How often have you heard about discoveries of artifacts hidden in an attic for decades that turn out to be gems of historical significance? Multiply that on a grand scale and that’s what happened when the National Library of Israel (NLI) moved in October from its old home on Hebrew University’s Givat Ram Campus to its new building located between the Israel Museum and the Knesset.
Apart from the four million books that form the nucleus of the NLI collection, the library is also the repository of more than a thousand personal archives that bear witness to Jewish life over many centuries and in a multitude of places.
According to Matan Barzilai, head of Archives and Special Collections at the NLI, a significant portion of those priceless artifacts had been languishing in boxes in the basement of the old building for decades.
Now, a $1 million grant from the Seattle-based Samis Foundation is enabling the NLI to catalog and digitize many important archives of Sephardi heritage that had been left untouched for so long.
A formal dedication of the Sephardic archives project took place recently at the library in the presence of several trustees of the foundation, its Board Chair Eli Genauer and CEO Connie Kanter, who traveled from Seattle for an up-close look at some of the cultural treasures now coming to light.
The Samis Foundation carries on the legacy of Sam Israel, who was born and raised in the Juderia (Jewish quarter) of Rhodes in 1899, emigrated to Seattle in 1919 and parlayed the earnings of his shoe repair business into purchasing real estate in the city’s downtown.
Israel never married and lived a modest and solitary life on a ranch in eastern Washington state.
Before his death in 1994, Israel established the Samis Foundation whose goals are funding Jewish education in the Seattle area, as well as six specific areas of concern in Israel: Archaeology, aliyah and immigrant absorption, educational support, poverty and social mobility, widows and orphans, and wildlife. To date, Samis has contributed more than $13 million to these projects.
Preserving archives doesn’t fit any of these categories, but as Genauer explained at the dedication on March 12, “Sam never said anything about supporting Sephardi culture or heritage, but he didn’t have to. He was Sephardi through and through. That’s why the trustees decided that when we were given the opportunity to support a Sephardi archive initiative, we jumped all over it. It made us feel we have to do this for Sam.”
In a private presentation, archivist Dr. Nimrod Gaatone showed examples of some of the rare documents available to the public for the first time online, thanks to the Samis donation.

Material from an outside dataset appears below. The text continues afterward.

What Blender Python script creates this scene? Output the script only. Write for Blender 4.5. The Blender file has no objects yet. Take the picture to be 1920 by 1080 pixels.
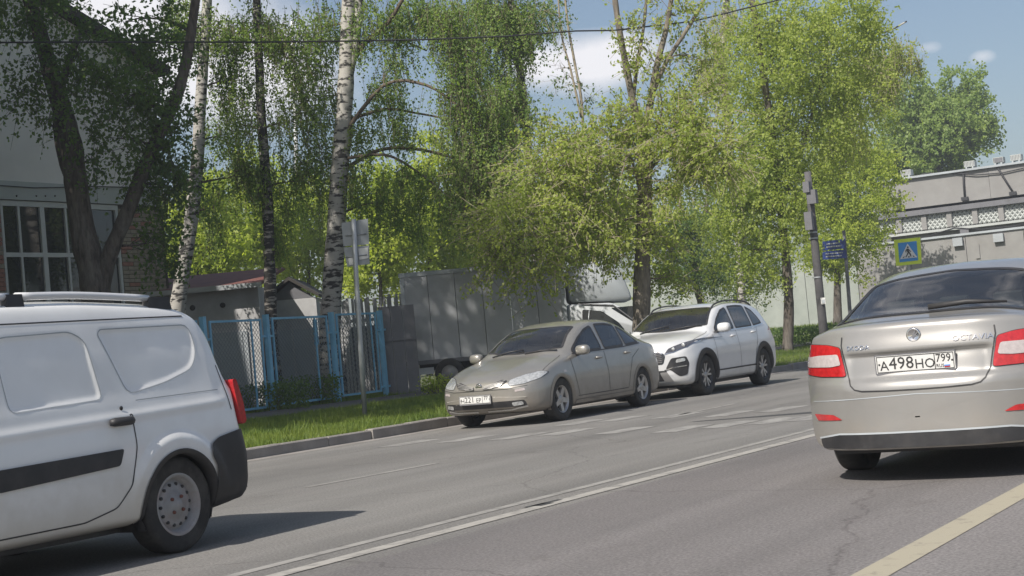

One item is a 1915 letter announcing the appointment of the first Jew to hold the title of professor at the Central University of Madrid. It is stamped with the official seal of the king of Spain. It’s part of the largest Sephardi archive in the Samis project, that of renowned Sephardi scholar Professor Avraham Shalom Yehuda (1877-1951).
Yehuda, who was born in Jerusalem and died in New York, was a collector and a bibliophile and the materials in his 229-box collection include correspondence in several languages, photographs, documents and diaries.
Gaatone said there was a fight over the Yehuda archives between his family and the Hebrew University of Jerusalem, “but finally they’re here and when the whole archive is open it will be a reason for you all to come back here.”
“Samis should be proud that the Yehuda archive will be under their name,” Barzilai told JNS. “There’s a great interest in the academic world in the Yehuda archive.”
Another significant archive being processed thanks to Samis funding belongs to Moshe David Gaon (1889-1958), father of Israeli singer Yehoram Gaon. Moshe Gaon was a scholar of Sephardi Jewry, a journalist and a poet. In 1928 he became the general secretary of the Sephardi community of Jerusalem, a post he held until he died.
The Gaon archive contains 50 boxes of Ladino newspapers from the beginning of the 20th century, including many from the Jewish community of Bosnia that was destroyed in the Shoah, providing a window into Jewish life that no longer exists. Another item in the Gaon archive files is a collection of photos of Jews in pre-state Gaza.
The Gaon archive, which has never been cataloged, is of great importance to Ladino studies, said Barzilai. “The cataloging is a way to expose the connections between communities,” he added.
NLI Director General Oren Weinberg told the visitors from Seattle, “It’s a very emotional moment for us. People think the library is about the books, but first and foremost it’s about the people who come here. It’s a home for many communities whose different narratives are embedded in the collection.”
Weinberg explained that the Samis grant would help expose and make the items of Sephardi interest in the collection useful for researchers.
“Over the past few years, we have been working to make the diversity of the Jewish people a significant part of the NLI collection and that’s what you’re helping us to do here. It’s certainly a great way to connect Seattle and Jerusalem,” he added.
Barzilai told JNS that archives are expensive to store and digitize, and the Samis grant will help in NLI’s efforts to acquire another 30 archives of Sephardi interest. “It’s very exciting to find new treasures every day,” he said.